Leave the pictures out, and retype all of the material exactly as written.

**Given data**
------------------------------------

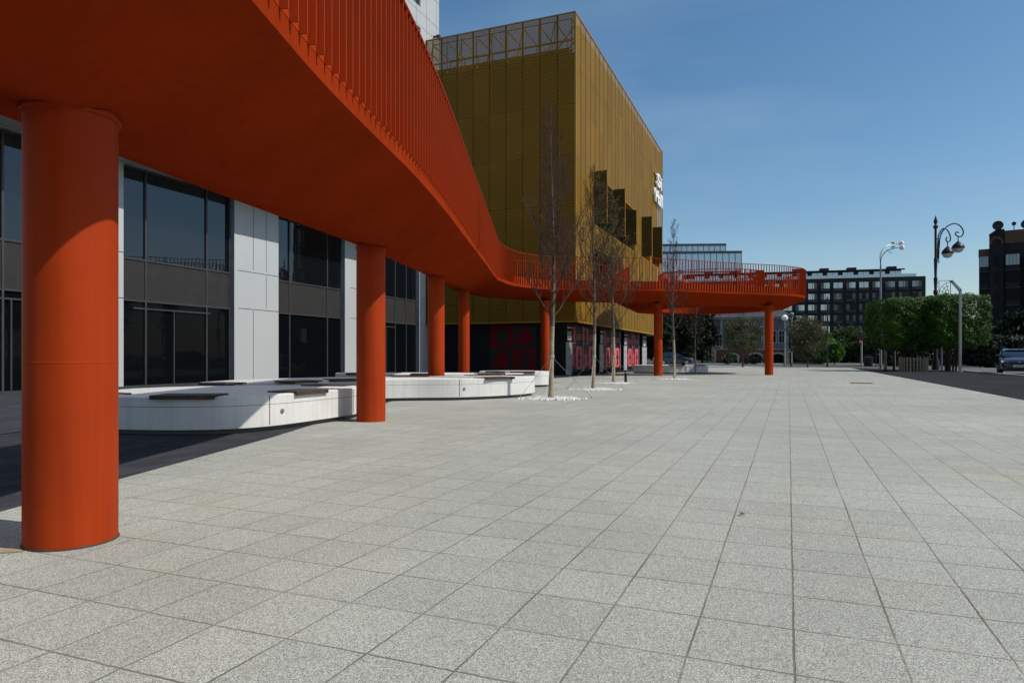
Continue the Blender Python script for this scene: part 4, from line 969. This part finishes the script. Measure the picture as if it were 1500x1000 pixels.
for r_ in range(7):
    z = 12.7 - r_ * 2.3
    for xa, xb in ((.02, 1.1), (2.85, 4.5), (4.9, 7.5), (8.2, 12), (13, 18)):
        if z - .8 < 0: continue
        f_ = MB(); f_.box(xa, xb, -.95 if xa > 2 else -.5, -.41 if xa > 2 else -.13, z - .75, z - .6); f_.build('balcony', 'balustrade', bf)
    for x, w_, n_ in ((.1, .95, 4), (2.95, 1.45, 4), (5.0, 2.4, 5), (8.3, 3.6, 6), (1.8, .3, 1)):
        y0 = -.45 if x < 1 else -.62 if x < 2 else -.9
        if z < .8: continue
        m_ = MB(); m_.box(x, x + w_, y0, y0 + .06, z, z + 1.35, 0); wm = 1 if (r_ == 0 and w_ > .5) else 2
        for q in range(n_ + 1): xx = x + w_ * q / n_; m_.box(xx - .03, xx + .03, y0 - .04, y0 - .001, z, z + 1.35, wm)
        m_.box(x - .03, x + w_ + .03, y0 - .03, y0 + .02, z + 1.351, z + 1.41, wm); m_.box(x, x + w_, y0 - .02, y0 + .06, z - .6, z - .001, 2); m_.build('window', ['mid_glass' if wm == 1 else 'glass', 'siding', 'brick_dark'], bf)
def dish(x, y, z, r): 
    d_ = MB(); d_.tube([(x, y, z - 1.2), (x, y, z)], .05, 5)
    vs = []; n_ = 18
    for k, (rr_, dz) in enumerate(((.02, .12), (r * .5, .06), (r, -.06), (r * .98, -.1))):
        vs += [(x + rr_ * math.cos(2 * math.pi * q / n_), y - .3 + dz, z + rr_ * math.sin(2 * math.pi * q / n_)) for q in range(n_)]
    d_.add(vs, [(i * n_ + q, i * n_ + (q + 1) % n_, (i + 1) * n_ + (q + 1) % n_, (i + 1) * n_ + q) for i in range(3) for q in range(n_)]); d_.build('satellite_dish', 'steel_dark', bf)
dish(2.1, -.4, 18.0, .62); dish(3.8, 0, 18.1, .26); dish(5.1, 0, 17.9, .6)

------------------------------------

**Solution to this problem**
Continue the Blender Python script for this scene: part 4, from line 969. This part finishes the script. Measure the picture as if it were 1500x1000 pixels.
for r_ in range(7):
    z = 12.7 - r_ * 2.3
    for xa, xb in ((.02, 1.1), (2.85, 4.5), (4.9, 7.5), (8.2, 12), (13, 18)):
        if z - .8 < 0: continue
        f_ = MB(); f_.box(xa, xb, -.95 if xa > 2 else -.5, -.41 if xa > 2 else -.13, z - .75, z - .6); f_.build('balcony', 'balustrade', bf)
    for x, w_, n_ in ((.1, .95, 4), (2.95, 1.45, 4), (5.0, 2.4, 5), (8.3, 3.6, 6), (1.8, .3, 1)):
        y0 = -.45 if x < 1 else -.62 if x < 2 else -.9
        if z < .8: continue
        m_ = MB(); m_.box(x, x + w_, y0, y0 + .06, z, z + 1.35, 0); wm = 1 if (r_ == 0 and w_ > .5) else 2
        for q in range(n_ + 1): xx = x + w_ * q / n_; m_.box(xx - .03, xx + .03, y0 - .04, y0 - .001, z, z + 1.35, wm)
        m_.box(x - .03, x + w_ + .03, y0 - .03, y0 + .02, z + 1.351, z + 1.41, wm); m_.box(x, x + w_, y0 - .02, y0 + .06, z - .6, z - .001, 2); m_.build('window', ['mid_glass' if wm == 1 else 'glass', 'siding', 'brick_dark'], bf)
def dish(x, y, z, r): 
    d_ = MB(); d_.tube([(x, y, z - 1.2), (x, y, z)], .05, 5)
    vs = []; n_ = 18
    for k, (rr_, dz) in enumerate(((.02, .12), (r * .5, .06), (r, -.06), (r * .98, -.1))):
        vs += [(x + rr_ * math.cos(2 * math.pi * q / n_), y - .3 + dz, z + rr_ * math.sin(2 * math.pi * q / n_)) for q in range(n_)]
    d_.add(vs, [(i * n_ + q, i * n_ + (q + 1) % n_, (i + 1) * n_ + (q + 1) % n_, (i + 1) * n_ + q) for i in range(3) for q in range(n_)]); d_.build('satellite_dish', 'steel_dark', bf)
dish(2.1, -.4, 18.0, .62); dish(3.8, 0, 18.1, .26); dish(5.1, 0, 17.9, .6)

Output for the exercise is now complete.